The key to these documents aren’t the differences, but rather the constants. The constants create universal connector terms, making it easy for an investor, an entrepreneur, a CEO, an employee, an employer, or a student to understand the loss prevention industry and its value to a business.

This isn’t a document for copyright or sale, but rather a universal educational tool about our business. The final version should be owned by academic institutions, industry organizations, and industry publications as a comprehensive model of our roles and our impact on businesses and their investors.

We urge you to take up this debate within your own organization and with your peers across the industry. We also invite you to provide feedback and recommend improvements through this magazine portal.

The Bottom Line

In retail, we learned years ago that impaired assets like defective product, lost product, and damaged product don’t have the same value as normal assets or products. We either mark it out of stock (MOS) if missing, list it as an unknown loss (shrinkage), or mark it to sell (markdown).

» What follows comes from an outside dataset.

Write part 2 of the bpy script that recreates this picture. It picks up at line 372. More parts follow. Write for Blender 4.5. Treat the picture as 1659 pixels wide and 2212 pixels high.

Either way, you take the hit and fix the problem.

Maybe if bankers and Wall Street executives had asset protection departments monitoring their inventory, those collateralized debt obligations (CDO) wouldn’t have all gotten AAA and BBB ratings. Maybe someone would have said, “We inventoried these mortgage-backed securities and some are impaired assets. We need to mark them accordingly and develop an action plan to ensure it doesn’t happen again.”

At a moment in history when investor confidence was somewhat low, executive integrity was in question, and poor checks and balances led to insecurity and a recession, our stock went up. Value is a universal connector. All businesses, investors, and shareholders want increased value.

So, do you know how to define loss prevention? Here is the bottom line: asset protection and loss prevention organizations deliver value. All businesses, investors, and shareholders want to grow and protect their assets while reducing their losses, risks, and liabilities in a safe and secure environment. That is what we do.

“I am in the asset protection and loss prevention business. Thanks for asking, and what do you do?”